Thursday marks the 100th anniversary of the Balfour Declaration, which will be noted with anguish by Palestinians and quiet celebration by Israelis. Nov. 2, 1917 was a major turning point for the Middle East, when the then-British foreign secretary expressed in writing his government’s support for the establishment of a Jewish homeland in Palestine. While, a century later, Arab politics and international relations focus on many other challenges, the cause of Palestine retains a gravitational pull for many Arabs, including younger generations. Thoughtful Israelis and Palestinians are still debating how to correct the imbalance between Israel’s success and the Palestinians’ failed attempts at nationhood.

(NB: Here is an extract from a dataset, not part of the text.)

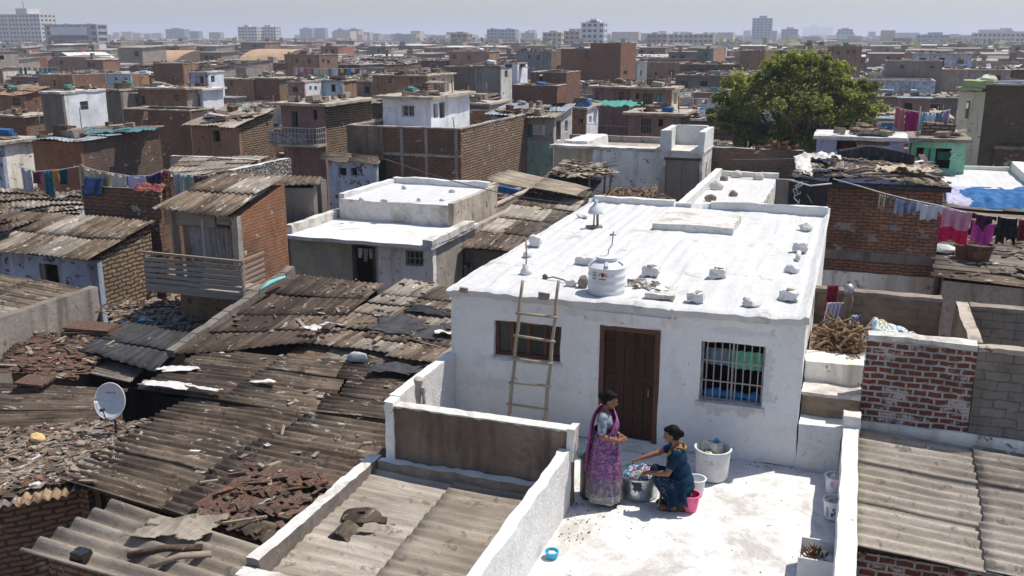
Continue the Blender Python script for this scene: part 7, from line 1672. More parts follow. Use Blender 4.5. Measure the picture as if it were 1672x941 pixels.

This week’s anniversary of the letter sent by then-British Foreign Secretary Arthur James Balfour to Lord Walter Rothschild, one of the leaders of the British Jewish community, has prompted a quick review of the history of what many see as a critical juncture in the Zionist plan for statehood. The short declaration—just a single, 67-word sentence—was issued during the end of World War I, when British diplomats were working simultaneously on sustaining alliances for the conduct of the war and its military and economic requirements, planning for the war’s end, and envisioning the impact of the war’s outcomes for their empire. Britain was coordinating with various Arab entities to defeat the Ottoman Empire, while scheming with the French about the distribution of spoils in the vital Middle East after the war. The British Mandate for Palestine, part of that postwar, colonial carve-up of the region, was still three years away.
The letter was a political commitment by Britain’s chief diplomat, who was part of a group of British figures sympathetic to the Jewish cause. Like in the U.S. Foreign Service, there were probably larger numbers of colleagues who viewed the Arab world as the more important partner, and who regretted the government’s early endorsement of a Jewish state, before knowing what exactly that entailed. Balfour’s letter endorsed the establishment of a Jewish state, but also carefully noted “that nothing shall be done which may prejudice the civil and religious rights of existing non-Jewish communities in Palestine.”